Set problem — What do the lines from the top of the data through the line with "SC.view_settings.exposure = 0.1" say? Quote them exactly and include both ends.

[Dataset rows]
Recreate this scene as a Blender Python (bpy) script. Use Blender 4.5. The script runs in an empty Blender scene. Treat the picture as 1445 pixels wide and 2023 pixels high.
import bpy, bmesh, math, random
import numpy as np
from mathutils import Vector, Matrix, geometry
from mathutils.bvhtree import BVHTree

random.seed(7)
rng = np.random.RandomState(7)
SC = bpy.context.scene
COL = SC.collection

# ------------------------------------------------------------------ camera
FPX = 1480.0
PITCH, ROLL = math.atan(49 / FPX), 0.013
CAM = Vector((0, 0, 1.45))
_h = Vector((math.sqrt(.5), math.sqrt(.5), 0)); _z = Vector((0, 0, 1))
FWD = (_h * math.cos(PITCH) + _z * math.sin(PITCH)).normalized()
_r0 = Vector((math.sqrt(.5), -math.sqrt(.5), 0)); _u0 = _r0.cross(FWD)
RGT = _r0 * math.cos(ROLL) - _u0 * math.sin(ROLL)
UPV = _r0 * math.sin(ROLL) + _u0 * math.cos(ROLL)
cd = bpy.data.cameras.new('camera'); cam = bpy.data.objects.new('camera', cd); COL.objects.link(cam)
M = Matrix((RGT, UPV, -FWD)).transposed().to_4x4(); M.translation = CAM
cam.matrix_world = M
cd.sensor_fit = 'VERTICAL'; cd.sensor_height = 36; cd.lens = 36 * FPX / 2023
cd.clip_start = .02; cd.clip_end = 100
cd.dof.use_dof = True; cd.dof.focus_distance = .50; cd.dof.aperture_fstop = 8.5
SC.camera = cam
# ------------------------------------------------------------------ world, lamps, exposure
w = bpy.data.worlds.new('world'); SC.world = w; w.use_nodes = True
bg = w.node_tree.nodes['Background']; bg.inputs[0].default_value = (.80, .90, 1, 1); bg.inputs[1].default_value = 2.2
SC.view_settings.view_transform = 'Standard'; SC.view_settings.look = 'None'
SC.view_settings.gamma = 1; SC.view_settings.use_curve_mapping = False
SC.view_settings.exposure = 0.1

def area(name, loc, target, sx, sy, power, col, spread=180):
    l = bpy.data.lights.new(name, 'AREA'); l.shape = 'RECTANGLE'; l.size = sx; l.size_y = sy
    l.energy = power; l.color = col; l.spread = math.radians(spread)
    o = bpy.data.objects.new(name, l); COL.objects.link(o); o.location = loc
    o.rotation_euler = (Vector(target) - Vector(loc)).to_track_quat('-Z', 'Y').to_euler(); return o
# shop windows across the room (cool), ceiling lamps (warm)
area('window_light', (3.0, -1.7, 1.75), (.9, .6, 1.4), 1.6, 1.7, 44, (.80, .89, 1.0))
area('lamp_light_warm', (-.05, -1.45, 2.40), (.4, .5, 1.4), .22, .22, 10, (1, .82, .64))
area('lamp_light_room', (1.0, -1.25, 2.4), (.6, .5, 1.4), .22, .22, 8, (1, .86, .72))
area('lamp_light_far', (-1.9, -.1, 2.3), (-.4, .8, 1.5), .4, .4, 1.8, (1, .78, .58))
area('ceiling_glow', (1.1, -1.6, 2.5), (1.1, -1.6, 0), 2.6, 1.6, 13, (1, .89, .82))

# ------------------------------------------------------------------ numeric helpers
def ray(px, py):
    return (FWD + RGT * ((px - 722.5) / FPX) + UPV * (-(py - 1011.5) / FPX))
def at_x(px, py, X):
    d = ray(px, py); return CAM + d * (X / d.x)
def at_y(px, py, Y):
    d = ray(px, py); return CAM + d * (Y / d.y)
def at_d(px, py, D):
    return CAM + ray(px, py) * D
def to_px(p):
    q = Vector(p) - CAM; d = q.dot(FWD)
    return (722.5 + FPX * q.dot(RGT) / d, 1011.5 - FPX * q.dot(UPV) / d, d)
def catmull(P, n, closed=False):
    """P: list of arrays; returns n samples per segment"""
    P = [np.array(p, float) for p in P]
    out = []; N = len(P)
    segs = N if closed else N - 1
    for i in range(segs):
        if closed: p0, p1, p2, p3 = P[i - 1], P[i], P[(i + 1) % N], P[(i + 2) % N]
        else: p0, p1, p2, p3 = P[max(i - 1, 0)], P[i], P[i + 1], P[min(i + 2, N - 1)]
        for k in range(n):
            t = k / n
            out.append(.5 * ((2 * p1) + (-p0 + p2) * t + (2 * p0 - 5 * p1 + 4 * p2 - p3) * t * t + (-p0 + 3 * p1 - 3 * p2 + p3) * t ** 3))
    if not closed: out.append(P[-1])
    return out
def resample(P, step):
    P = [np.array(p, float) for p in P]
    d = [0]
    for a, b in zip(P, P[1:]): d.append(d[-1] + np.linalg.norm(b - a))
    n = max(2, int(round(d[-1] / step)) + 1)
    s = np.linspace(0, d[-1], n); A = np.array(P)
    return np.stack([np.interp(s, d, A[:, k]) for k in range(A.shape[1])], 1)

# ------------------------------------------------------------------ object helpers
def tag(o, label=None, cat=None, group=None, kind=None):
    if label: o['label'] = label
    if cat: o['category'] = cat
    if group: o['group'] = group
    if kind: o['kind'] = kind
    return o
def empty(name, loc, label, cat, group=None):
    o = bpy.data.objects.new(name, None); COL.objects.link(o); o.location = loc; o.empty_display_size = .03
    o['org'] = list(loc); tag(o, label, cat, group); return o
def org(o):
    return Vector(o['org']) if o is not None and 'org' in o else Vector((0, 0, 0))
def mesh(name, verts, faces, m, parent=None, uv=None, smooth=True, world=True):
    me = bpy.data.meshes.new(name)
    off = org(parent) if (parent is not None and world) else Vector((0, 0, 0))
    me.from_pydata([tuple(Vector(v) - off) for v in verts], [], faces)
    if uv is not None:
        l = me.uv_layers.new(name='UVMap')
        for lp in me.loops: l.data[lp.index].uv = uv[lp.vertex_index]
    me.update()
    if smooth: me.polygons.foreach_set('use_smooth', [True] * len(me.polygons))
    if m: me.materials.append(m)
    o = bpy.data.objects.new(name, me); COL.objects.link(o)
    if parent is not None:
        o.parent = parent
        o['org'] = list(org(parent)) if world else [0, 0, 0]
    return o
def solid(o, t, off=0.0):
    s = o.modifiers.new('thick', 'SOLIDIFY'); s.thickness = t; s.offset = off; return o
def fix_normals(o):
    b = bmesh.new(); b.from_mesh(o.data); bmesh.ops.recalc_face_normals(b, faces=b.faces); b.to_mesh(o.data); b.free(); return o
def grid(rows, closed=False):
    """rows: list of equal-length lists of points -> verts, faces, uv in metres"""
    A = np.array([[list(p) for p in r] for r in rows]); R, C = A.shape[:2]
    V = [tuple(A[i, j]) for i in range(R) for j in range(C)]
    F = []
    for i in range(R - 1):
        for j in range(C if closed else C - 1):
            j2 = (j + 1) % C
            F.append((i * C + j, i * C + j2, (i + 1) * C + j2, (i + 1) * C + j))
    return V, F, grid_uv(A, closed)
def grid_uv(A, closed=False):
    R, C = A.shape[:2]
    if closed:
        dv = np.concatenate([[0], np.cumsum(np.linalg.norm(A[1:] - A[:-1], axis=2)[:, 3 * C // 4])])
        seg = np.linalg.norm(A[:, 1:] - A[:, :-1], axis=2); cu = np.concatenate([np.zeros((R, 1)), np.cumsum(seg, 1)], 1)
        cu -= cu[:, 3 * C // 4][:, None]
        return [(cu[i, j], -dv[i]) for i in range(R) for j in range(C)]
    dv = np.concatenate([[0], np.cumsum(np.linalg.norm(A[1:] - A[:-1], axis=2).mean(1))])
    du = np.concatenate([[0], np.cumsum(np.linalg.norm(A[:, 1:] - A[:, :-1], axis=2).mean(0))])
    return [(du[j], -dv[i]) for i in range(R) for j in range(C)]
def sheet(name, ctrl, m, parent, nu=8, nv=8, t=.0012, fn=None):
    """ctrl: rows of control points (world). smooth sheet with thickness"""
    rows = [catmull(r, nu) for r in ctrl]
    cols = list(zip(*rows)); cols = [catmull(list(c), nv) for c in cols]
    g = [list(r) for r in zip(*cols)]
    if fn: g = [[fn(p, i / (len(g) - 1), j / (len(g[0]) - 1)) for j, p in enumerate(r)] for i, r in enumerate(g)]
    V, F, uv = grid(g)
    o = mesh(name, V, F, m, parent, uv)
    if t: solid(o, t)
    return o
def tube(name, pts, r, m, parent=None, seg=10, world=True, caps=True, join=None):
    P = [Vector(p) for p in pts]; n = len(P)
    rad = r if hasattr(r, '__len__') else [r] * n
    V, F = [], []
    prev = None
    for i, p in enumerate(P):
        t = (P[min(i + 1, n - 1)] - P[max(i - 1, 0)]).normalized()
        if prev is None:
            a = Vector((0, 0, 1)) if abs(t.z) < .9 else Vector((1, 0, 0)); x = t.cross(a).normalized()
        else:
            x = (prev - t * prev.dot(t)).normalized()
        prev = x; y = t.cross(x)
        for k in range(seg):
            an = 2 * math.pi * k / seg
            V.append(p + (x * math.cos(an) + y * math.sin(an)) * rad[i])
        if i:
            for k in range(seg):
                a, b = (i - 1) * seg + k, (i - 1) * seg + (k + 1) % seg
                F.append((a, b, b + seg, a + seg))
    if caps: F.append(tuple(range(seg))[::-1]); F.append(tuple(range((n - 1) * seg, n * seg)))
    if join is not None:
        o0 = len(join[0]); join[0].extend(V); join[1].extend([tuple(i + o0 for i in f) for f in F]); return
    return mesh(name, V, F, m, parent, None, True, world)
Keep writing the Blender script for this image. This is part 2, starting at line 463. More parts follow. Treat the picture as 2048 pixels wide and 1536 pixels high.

Task result —
Recreate this scene as a Blender Python (bpy) script. Use Blender 4.5. The script runs in an empty Blender scene. Treat the picture as 1445 pixels wide and 2023 pixels high.
import bpy, bmesh, math, random
import numpy as np
from mathutils import Vector, Matrix, geometry
from mathutils.bvhtree import BVHTree

random.seed(7)
rng = np.random.RandomState(7)
SC = bpy.context.scene
COL = SC.collection

# ------------------------------------------------------------------ camera
FPX = 1480.0
PITCH, ROLL = math.atan(49 / FPX), 0.013
CAM = Vector((0, 0, 1.45))
_h = Vector((math.sqrt(.5), math.sqrt(.5), 0)); _z = Vector((0, 0, 1))
FWD = (_h * math.cos(PITCH) + _z * math.sin(PITCH)).normalized()
_r0 = Vector((math.sqrt(.5), -math.sqrt(.5), 0)); _u0 = _r0.cross(FWD)
RGT = _r0 * math.cos(ROLL) - _u0 * math.sin(ROLL)
UPV = _r0 * math.sin(ROLL) + _u0 * math.cos(ROLL)
cd = bpy.data.cameras.new('camera'); cam = bpy.data.objects.new('camera', cd); COL.objects.link(cam)
M = Matrix((RGT, UPV, -FWD)).transposed().to_4x4(); M.translation = CAM
cam.matrix_world = M
cd.sensor_fit = 'VERTICAL'; cd.sensor_height = 36; cd.lens = 36 * FPX / 2023
cd.clip_start = .02; cd.clip_end = 100
cd.dof.use_dof = True; cd.dof.focus_distance = .50; cd.dof.aperture_fstop = 8.5
SC.camera = cam
# ------------------------------------------------------------------ world, lamps, exposure
w = bpy.data.worlds.new('world'); SC.world = w; w.use_nodes = True
bg = w.node_tree.nodes['Background']; bg.inputs[0].default_value = (.80, .90, 1, 1); bg.inputs[1].default_value = 2.2
SC.view_settings.view_transform = 'Standard'; SC.view_settings.look = 'None'
SC.view_settings.gamma = 1; SC.view_settings.use_curve_mapping = False
SC.view_settings.exposure = 0.1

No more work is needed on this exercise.